Beginning with the first line of the data below, extract each line up to and including the one containing "bg.inputs[0]); nt.links.new(bg.outputs[0], wo.inputs[0])". Copy them exactly and add nothing.

* Begin *

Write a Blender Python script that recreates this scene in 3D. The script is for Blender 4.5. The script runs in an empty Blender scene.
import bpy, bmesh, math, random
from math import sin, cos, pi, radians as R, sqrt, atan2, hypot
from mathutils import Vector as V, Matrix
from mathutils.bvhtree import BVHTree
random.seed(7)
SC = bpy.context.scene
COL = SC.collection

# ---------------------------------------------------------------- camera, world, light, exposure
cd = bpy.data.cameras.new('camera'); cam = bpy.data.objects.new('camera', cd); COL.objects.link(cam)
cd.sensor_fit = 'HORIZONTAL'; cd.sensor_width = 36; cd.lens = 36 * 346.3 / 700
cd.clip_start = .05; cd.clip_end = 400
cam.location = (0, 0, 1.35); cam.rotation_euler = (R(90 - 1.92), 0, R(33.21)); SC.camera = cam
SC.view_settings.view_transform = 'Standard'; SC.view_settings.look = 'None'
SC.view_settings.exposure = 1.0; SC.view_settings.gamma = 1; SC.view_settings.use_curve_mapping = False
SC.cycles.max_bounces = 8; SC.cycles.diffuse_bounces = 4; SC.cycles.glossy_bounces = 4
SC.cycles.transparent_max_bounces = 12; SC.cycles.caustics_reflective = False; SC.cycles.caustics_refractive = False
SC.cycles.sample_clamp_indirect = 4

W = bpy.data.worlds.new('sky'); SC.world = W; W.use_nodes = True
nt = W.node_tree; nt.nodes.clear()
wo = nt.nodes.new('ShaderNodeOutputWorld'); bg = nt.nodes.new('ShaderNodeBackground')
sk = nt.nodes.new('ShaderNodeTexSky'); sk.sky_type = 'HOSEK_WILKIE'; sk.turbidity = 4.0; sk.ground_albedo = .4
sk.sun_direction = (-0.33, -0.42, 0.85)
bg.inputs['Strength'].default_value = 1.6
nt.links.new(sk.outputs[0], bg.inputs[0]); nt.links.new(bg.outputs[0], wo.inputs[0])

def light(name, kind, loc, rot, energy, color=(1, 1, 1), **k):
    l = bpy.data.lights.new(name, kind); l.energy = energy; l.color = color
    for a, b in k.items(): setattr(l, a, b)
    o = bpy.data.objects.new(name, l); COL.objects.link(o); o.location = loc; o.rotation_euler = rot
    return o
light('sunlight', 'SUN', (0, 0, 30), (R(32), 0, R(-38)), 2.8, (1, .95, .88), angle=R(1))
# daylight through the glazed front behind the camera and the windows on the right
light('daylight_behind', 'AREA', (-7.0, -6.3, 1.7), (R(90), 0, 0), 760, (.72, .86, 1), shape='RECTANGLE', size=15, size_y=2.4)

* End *

■ **Result**
Write a Blender Python script that recreates this scene in 3D. The script is for Blender 4.5. The script runs in an empty Blender scene.
import bpy, bmesh, math, random
from math import sin, cos, pi, radians as R, sqrt, atan2, hypot
from mathutils import Vector as V, Matrix
from mathutils.bvhtree import BVHTree
random.seed(7)
SC = bpy.context.scene
COL = SC.collection

# ---------------------------------------------------------------- camera, world, light, exposure
cd = bpy.data.cameras.new('camera'); cam = bpy.data.objects.new('camera', cd); COL.objects.link(cam)
cd.sensor_fit = 'HORIZONTAL'; cd.sensor_width = 36; cd.lens = 36 * 346.3 / 700
cd.clip_start = .05; cd.clip_end = 400
cam.location = (0, 0, 1.35); cam.rotation_euler = (R(90 - 1.92), 0, R(33.21)); SC.camera = cam
SC.view_settings.view_transform = 'Standard'; SC.view_settings.look = 'None'
SC.view_settings.exposure = 1.0; SC.view_settings.gamma = 1; SC.view_settings.use_curve_mapping = False
SC.cycles.max_bounces = 8; SC.cycles.diffuse_bounces = 4; SC.cycles.glossy_bounces = 4
SC.cycles.transparent_max_bounces = 12; SC.cycles.caustics_reflective = False; SC.cycles.caustics_refractive = False
SC.cycles.sample_clamp_indirect = 4

W = bpy.data.worlds.new('sky'); SC.world = W; W.use_nodes = True
nt = W.node_tree; nt.nodes.clear()
wo = nt.nodes.new('ShaderNodeOutputWorld'); bg = nt.nodes.new('ShaderNodeBackground')
sk = nt.nodes.new('ShaderNodeTexSky'); sk.sky_type = 'HOSEK_WILKIE'; sk.turbidity = 4.0; sk.ground_albedo = .4
sk.sun_direction = (-0.33, -0.42, 0.85)
bg.inputs['Strength'].default_value = 1.6
nt.links.new(sk.outputs[0], bg.inputs[0]); nt.links.new(bg.outputs[0], wo.inputs[0])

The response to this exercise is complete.